Come Saturday, he could look forward to cutting loose and rolling a few frames with buddies in the … bowling league.

OK, legendary football field exploits these are not.

But if you’re into bowling box scores — ha ha, little joke there — they do provide a window on 1950s life. At least, from a middle class social networking point of view.

The active leagues in smalltown Dover mirror the area’s industry in their team rosters. Among car lots, there are Potschner and Boliver Ford dealers rolling into the alleys. Toland and Lewis funeral homes sent teams to play, as well as Dover Market, Eichel Meats and Zoar Tavern to represent knife and forkers.

Even white-collar Hanhart Insurance went toe to toe in the Industrial League, but, speaking of clean collars, sitting atop the circuit in early 1954 was Puritan Laundry. Potschner, meanwhile, had recorded not even a quarter of the point totals as the league’s top teams.

Huh. Guess they were opting for the I-block six instead of the Y-block V8.

Lousy puns aside, it’s tough to determine how well Grandpa Foutz did on a weekly basis… and slightly beyond my interest to check. But here are a few clippings from that year and his scores and the results of the games. On his best nights, he was a high-400s bowler for what I’m guessing was a two-game league match. On his worst, he recorded in the 300s.

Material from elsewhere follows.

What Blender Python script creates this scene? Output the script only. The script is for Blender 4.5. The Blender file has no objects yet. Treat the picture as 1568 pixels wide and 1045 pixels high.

Like me, maybe he’d rather have been watching football.

Foutz Don Good Bowling 22 Jan 1954 — 61 years ago this week — led both teams with 499, beat Wendling Bros.

Foutz bad bowling April 1954 — second on team with 449, lost to Harmon Studio

Foutz Bad Bowling 5 May 1954 — last on both teams with 325, lost to Zoar Tavern

Fred Potcshner Ford Agency Dover Ohio

Old pic of Fred Potschner Ford, Dover, Ohio.